-- BEGIN MATERIALS PROVIDED --

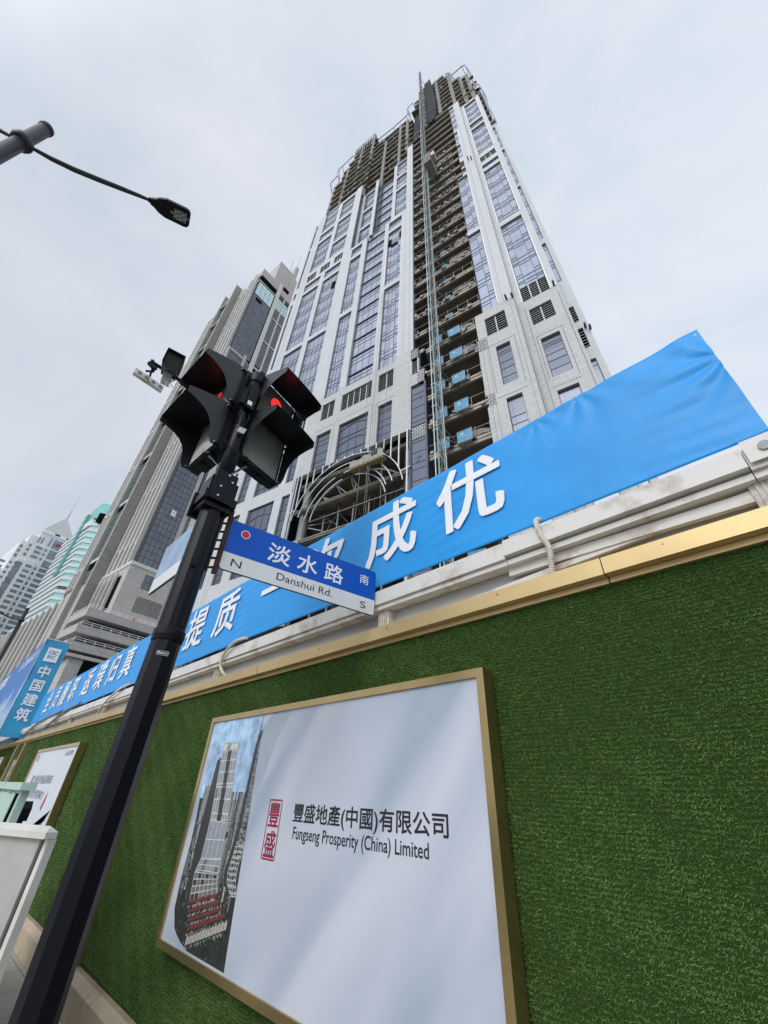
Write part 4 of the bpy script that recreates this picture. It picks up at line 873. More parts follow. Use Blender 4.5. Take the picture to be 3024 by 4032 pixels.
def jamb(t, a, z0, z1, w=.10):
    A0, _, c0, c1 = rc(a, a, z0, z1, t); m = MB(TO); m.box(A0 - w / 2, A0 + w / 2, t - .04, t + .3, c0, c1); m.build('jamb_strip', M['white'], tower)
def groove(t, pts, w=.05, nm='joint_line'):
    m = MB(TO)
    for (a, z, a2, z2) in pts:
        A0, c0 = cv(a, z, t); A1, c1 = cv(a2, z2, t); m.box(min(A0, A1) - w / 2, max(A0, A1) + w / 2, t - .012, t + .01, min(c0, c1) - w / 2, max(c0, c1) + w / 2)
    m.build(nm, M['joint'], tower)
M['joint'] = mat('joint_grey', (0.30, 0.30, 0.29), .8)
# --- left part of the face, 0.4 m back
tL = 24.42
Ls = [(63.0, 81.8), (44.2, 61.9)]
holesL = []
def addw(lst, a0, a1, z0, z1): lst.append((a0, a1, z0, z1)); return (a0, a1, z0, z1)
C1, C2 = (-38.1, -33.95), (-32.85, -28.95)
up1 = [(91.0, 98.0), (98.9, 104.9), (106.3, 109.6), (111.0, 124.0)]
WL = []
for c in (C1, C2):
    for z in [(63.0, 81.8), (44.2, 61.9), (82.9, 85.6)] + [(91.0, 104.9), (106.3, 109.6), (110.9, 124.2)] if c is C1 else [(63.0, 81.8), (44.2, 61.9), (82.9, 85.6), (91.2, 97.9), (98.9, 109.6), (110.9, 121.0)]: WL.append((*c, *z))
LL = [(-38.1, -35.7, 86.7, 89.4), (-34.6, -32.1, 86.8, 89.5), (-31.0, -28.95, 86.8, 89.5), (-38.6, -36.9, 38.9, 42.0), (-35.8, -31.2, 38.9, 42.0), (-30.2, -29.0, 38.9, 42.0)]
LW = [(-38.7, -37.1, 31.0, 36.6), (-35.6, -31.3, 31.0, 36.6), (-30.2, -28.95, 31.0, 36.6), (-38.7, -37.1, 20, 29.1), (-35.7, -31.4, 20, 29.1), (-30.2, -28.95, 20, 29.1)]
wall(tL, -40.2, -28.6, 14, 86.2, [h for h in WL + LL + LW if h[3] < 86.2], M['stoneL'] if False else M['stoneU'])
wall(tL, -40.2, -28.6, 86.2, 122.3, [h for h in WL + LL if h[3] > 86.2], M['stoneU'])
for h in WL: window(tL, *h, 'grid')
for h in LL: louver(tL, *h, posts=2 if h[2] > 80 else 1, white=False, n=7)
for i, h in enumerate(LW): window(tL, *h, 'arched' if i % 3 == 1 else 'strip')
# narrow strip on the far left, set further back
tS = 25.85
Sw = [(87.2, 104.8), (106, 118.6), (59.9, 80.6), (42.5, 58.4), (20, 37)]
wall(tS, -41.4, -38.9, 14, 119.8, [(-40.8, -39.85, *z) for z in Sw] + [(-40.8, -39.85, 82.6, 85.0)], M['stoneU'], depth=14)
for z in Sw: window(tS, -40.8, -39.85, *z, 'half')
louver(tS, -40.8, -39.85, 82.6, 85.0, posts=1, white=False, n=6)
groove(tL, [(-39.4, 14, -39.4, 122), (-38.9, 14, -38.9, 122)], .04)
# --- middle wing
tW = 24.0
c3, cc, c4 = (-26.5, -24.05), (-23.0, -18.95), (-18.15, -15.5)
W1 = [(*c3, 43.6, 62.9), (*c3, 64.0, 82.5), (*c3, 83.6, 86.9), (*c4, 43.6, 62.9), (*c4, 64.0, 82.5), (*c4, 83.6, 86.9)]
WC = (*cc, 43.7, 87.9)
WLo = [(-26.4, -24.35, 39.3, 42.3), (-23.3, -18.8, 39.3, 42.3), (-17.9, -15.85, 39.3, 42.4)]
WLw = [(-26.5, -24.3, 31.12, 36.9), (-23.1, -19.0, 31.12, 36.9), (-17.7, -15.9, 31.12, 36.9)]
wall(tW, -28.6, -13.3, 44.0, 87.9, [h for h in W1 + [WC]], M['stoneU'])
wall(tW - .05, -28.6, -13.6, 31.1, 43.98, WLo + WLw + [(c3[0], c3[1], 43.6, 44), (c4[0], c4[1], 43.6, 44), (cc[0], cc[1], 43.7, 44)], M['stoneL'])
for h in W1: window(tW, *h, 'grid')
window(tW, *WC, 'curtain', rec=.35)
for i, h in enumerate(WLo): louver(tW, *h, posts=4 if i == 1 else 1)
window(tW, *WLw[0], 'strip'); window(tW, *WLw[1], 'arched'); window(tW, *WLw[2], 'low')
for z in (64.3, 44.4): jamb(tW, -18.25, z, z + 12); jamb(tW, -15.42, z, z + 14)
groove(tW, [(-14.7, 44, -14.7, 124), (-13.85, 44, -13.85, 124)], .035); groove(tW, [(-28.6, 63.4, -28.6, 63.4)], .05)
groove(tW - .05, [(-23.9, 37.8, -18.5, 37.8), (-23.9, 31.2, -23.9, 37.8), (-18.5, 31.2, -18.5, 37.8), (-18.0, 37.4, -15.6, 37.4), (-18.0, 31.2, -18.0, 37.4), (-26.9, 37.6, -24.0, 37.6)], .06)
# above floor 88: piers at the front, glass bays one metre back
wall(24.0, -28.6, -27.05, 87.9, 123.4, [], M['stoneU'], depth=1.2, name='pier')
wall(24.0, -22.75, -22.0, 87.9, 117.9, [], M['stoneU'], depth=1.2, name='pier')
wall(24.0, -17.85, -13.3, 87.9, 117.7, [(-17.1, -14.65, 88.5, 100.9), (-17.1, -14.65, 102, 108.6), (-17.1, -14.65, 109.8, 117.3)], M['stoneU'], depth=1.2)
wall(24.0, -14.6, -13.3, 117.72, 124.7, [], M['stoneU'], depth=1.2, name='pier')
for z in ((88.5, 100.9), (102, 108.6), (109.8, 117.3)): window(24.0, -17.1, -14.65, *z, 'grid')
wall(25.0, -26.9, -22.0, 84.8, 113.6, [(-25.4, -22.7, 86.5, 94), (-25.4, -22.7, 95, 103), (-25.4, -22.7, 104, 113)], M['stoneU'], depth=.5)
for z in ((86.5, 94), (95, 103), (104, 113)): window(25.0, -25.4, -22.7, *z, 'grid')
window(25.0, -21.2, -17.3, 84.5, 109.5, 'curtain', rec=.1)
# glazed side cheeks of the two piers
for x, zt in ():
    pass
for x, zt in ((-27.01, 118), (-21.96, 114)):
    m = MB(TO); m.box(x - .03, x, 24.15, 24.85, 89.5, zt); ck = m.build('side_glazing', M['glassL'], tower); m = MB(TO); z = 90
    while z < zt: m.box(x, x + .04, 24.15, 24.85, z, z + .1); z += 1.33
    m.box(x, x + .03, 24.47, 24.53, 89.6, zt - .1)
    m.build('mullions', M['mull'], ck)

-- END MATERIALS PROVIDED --
-- BEGIN MATERIALS PROVIDED --

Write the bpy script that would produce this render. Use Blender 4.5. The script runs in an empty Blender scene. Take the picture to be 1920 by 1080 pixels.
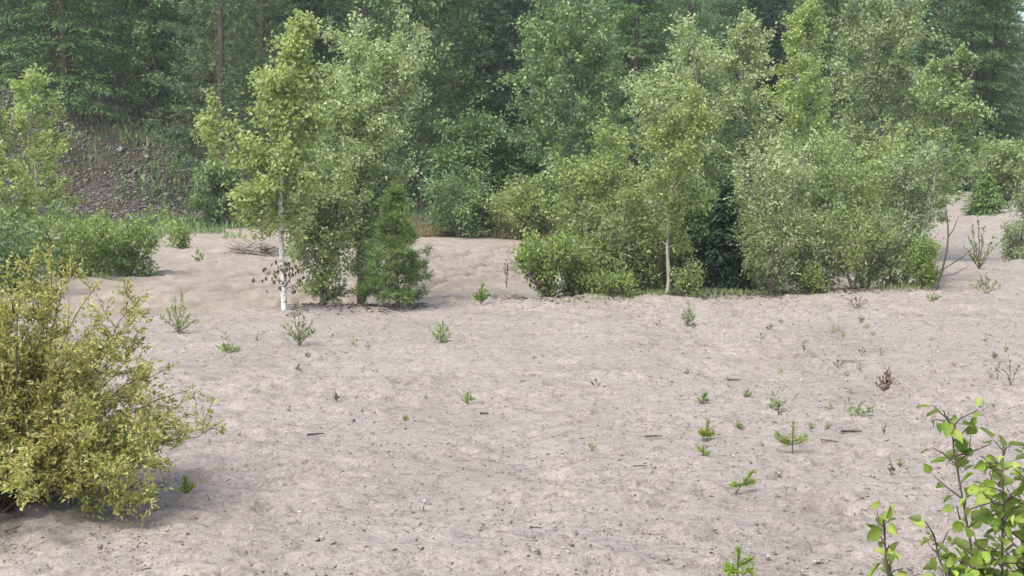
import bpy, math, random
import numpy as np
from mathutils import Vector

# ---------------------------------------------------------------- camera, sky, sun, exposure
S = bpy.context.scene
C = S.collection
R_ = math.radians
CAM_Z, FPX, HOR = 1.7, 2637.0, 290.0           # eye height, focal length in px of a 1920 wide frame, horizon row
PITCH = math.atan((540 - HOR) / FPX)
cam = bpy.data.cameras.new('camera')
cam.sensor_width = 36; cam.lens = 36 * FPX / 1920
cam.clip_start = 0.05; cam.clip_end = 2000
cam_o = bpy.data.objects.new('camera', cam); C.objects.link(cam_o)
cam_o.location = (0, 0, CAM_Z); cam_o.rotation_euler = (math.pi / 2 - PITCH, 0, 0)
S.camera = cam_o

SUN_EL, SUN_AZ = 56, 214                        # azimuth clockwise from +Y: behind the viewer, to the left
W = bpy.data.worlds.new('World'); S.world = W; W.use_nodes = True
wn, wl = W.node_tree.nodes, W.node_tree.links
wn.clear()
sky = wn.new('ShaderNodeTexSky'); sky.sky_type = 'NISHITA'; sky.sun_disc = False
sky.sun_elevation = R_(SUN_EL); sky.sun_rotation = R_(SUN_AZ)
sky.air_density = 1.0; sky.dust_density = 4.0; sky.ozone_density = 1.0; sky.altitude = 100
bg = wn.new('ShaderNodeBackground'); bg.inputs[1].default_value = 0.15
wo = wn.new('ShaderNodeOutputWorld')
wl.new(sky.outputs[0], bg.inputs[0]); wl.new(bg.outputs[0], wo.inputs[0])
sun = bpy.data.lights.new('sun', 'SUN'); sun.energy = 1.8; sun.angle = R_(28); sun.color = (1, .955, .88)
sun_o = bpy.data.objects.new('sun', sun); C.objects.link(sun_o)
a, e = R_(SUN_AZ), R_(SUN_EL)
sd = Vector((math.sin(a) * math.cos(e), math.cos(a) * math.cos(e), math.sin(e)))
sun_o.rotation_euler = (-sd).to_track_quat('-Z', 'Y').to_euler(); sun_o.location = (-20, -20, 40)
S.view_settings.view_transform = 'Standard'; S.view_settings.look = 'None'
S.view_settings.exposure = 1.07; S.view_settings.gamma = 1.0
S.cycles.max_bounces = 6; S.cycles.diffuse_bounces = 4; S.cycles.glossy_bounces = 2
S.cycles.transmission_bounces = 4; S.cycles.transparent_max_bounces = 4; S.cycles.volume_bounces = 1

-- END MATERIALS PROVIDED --

In the listing above, find the line with "Write the bpy" and the line with "from mathutils import Vector". Copy both of them and every line between, exactly, but not the pictures.

Write the bpy script that would produce this render. Use Blender 4.5. The script runs in an empty Blender scene. Take the picture to be 1920 by 1080 pixels.
import bpy, math, random
import numpy as np
from mathutils import Vector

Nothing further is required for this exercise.